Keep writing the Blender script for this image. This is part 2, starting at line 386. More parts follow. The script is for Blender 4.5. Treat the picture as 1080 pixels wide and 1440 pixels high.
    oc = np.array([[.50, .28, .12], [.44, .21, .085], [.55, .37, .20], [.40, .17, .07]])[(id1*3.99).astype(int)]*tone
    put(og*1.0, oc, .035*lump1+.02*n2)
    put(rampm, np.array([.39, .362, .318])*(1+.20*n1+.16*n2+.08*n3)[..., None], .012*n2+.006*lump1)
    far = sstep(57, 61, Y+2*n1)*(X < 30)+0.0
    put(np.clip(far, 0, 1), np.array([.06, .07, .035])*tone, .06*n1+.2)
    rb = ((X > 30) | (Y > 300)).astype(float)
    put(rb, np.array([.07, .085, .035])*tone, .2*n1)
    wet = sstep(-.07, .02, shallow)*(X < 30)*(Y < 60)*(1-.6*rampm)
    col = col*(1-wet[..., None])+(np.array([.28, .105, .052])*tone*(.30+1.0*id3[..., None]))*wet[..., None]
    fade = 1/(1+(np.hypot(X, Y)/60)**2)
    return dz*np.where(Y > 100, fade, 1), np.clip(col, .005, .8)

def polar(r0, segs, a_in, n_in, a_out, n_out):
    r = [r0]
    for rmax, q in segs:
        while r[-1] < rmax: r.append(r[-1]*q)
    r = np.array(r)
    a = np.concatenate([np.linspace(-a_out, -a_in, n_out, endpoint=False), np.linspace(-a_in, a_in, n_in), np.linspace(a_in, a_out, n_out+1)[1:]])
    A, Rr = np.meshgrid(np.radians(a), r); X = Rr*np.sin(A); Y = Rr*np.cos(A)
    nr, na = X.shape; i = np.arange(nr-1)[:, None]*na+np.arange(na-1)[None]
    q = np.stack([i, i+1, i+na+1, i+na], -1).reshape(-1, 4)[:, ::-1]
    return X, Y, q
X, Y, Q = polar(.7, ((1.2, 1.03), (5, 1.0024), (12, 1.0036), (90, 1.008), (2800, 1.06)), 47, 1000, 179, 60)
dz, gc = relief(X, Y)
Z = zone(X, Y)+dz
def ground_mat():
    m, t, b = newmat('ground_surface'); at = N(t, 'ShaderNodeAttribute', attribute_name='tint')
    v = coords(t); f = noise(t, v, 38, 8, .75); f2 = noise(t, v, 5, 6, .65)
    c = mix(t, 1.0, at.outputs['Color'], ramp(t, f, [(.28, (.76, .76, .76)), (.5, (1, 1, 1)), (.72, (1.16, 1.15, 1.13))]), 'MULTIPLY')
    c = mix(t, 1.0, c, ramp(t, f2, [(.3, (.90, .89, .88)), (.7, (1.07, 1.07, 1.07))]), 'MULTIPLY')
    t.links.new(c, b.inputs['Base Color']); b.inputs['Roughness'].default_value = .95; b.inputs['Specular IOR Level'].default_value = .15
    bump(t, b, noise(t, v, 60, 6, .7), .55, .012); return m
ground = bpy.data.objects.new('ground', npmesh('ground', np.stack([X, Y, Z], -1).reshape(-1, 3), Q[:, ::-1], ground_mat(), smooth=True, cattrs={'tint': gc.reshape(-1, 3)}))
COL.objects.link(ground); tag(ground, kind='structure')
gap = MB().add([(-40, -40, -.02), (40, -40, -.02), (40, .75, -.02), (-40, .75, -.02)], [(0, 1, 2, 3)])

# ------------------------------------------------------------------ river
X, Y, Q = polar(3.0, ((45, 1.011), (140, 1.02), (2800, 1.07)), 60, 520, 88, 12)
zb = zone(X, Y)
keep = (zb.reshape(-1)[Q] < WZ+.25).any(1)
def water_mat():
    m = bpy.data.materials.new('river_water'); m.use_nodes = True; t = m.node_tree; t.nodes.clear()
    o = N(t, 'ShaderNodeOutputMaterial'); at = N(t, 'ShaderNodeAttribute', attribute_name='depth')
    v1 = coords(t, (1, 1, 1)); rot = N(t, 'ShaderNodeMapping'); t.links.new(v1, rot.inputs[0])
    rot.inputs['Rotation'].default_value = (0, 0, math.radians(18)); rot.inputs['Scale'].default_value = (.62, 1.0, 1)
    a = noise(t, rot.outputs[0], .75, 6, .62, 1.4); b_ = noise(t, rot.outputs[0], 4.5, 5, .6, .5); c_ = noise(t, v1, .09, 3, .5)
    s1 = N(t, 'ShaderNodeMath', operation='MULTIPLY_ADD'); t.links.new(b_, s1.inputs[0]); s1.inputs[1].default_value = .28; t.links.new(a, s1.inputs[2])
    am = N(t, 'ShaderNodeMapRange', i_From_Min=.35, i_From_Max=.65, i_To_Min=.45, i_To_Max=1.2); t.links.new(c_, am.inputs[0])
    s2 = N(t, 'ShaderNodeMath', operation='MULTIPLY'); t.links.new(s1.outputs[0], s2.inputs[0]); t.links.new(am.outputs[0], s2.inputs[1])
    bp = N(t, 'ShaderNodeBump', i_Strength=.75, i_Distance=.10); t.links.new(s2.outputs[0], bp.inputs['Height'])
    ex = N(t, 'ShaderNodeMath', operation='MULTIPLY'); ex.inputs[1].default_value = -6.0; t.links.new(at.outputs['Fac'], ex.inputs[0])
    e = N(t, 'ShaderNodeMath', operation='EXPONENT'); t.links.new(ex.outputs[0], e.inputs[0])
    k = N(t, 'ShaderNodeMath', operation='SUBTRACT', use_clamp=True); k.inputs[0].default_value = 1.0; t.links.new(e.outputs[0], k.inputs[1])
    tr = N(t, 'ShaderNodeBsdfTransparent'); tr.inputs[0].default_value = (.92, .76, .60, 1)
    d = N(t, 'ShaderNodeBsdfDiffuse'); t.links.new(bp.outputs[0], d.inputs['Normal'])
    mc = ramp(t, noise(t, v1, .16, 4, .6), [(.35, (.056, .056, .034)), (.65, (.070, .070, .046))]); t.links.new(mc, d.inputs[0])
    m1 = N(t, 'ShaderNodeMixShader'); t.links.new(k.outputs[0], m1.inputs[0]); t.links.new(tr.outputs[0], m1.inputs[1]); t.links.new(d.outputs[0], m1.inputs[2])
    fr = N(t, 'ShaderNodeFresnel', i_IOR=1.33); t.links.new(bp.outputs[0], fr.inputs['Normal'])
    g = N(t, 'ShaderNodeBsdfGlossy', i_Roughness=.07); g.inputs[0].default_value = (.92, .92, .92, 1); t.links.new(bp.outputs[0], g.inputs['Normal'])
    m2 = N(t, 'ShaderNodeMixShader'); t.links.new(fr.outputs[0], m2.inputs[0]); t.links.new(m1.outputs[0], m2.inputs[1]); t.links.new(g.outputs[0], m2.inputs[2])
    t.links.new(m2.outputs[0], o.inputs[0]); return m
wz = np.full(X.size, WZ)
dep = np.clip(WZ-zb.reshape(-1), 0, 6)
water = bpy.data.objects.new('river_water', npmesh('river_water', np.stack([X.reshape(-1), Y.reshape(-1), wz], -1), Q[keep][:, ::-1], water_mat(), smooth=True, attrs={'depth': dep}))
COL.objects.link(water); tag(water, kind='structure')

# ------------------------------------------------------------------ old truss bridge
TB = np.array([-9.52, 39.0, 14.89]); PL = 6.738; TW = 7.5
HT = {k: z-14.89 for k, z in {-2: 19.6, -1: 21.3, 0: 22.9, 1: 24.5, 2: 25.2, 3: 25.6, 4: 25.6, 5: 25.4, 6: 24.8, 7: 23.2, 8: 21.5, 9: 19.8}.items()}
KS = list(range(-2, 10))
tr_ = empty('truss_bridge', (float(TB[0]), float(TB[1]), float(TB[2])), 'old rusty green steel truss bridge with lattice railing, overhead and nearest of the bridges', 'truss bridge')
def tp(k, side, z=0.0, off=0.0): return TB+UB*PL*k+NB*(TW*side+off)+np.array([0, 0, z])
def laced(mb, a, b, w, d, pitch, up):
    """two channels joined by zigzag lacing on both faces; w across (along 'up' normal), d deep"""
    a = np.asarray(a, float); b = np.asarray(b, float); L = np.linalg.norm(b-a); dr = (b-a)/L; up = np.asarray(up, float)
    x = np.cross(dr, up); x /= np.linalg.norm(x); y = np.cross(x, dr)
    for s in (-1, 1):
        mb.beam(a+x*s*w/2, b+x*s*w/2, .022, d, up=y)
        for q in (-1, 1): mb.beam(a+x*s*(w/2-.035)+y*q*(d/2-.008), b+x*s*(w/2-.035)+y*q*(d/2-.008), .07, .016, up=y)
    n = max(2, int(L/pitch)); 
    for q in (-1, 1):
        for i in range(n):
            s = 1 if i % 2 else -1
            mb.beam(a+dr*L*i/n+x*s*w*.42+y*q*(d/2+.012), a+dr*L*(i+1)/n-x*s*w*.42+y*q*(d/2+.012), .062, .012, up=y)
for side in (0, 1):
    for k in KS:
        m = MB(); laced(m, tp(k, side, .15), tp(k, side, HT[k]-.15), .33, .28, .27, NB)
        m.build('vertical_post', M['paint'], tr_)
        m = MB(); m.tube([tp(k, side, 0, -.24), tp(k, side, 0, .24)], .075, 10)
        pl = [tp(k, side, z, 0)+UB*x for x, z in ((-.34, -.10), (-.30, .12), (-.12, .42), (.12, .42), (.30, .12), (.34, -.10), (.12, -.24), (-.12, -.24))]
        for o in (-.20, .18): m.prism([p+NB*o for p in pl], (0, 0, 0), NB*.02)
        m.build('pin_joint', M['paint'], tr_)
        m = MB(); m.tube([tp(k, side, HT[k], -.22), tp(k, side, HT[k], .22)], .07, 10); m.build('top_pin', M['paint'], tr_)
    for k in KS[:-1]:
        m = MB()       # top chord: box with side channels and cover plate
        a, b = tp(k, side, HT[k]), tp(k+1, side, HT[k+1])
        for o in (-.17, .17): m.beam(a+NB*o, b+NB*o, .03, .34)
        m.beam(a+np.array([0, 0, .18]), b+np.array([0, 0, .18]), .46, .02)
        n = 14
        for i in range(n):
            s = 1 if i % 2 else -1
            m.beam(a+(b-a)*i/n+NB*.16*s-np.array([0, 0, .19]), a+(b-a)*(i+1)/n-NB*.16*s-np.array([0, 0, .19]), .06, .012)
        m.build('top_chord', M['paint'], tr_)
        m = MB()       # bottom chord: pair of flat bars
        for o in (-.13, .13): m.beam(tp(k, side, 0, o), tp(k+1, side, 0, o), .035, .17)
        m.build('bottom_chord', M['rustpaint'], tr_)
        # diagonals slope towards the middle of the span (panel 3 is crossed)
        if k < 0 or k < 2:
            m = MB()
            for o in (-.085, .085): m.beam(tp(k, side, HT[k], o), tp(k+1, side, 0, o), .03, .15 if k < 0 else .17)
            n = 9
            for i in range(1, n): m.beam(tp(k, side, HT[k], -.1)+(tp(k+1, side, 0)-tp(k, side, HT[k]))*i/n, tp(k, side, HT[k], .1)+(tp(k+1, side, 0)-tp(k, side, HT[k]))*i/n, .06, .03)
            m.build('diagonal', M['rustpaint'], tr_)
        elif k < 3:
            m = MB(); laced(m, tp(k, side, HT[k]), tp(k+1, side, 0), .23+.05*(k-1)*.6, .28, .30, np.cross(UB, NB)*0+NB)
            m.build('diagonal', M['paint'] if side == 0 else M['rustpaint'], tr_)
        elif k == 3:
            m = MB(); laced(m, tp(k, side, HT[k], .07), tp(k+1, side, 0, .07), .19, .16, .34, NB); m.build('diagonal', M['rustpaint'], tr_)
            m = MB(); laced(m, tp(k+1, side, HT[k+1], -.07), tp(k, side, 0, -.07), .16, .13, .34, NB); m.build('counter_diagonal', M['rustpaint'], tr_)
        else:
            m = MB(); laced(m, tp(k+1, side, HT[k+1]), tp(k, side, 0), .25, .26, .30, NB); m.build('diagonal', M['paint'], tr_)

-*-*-

Write out a verbatim copy of the data, beginning with its first line and ending with the line that contains "return dz*np.where(Y >".

Keep writing the Blender script for this image. This is part 2, starting at line 386. More parts follow. The script is for Blender 4.5. Treat the picture as 1080 pixels wide and 1440 pixels high.
    oc = np.array([[.50, .28, .12], [.44, .21, .085], [.55, .37, .20], [.40, .17, .07]])[(id1*3.99).astype(int)]*tone
    put(og*1.0, oc, .035*lump1+.02*n2)
    put(rampm, np.array([.39, .362, .318])*(1+.20*n1+.16*n2+.08*n3)[..., None], .012*n2+.006*lump1)
    far = sstep(57, 61, Y+2*n1)*(X < 30)+0.0
    put(np.clip(far, 0, 1), np.array([.06, .07, .035])*tone, .06*n1+.2)
    rb = ((X > 30) | (Y > 300)).astype(float)
    put(rb, np.array([.07, .085, .035])*tone, .2*n1)
    wet = sstep(-.07, .02, shallow)*(X < 30)*(Y < 60)*(1-.6*rampm)
    col = col*(1-wet[..., None])+(np.array([.28, .105, .052])*tone*(.30+1.0*id3[..., None]))*wet[..., None]
    fade = 1/(1+(np.hypot(X, Y)/60)**2)
    return dz*np.where(Y > 100, fade, 1), np.clip(col, .005, .8)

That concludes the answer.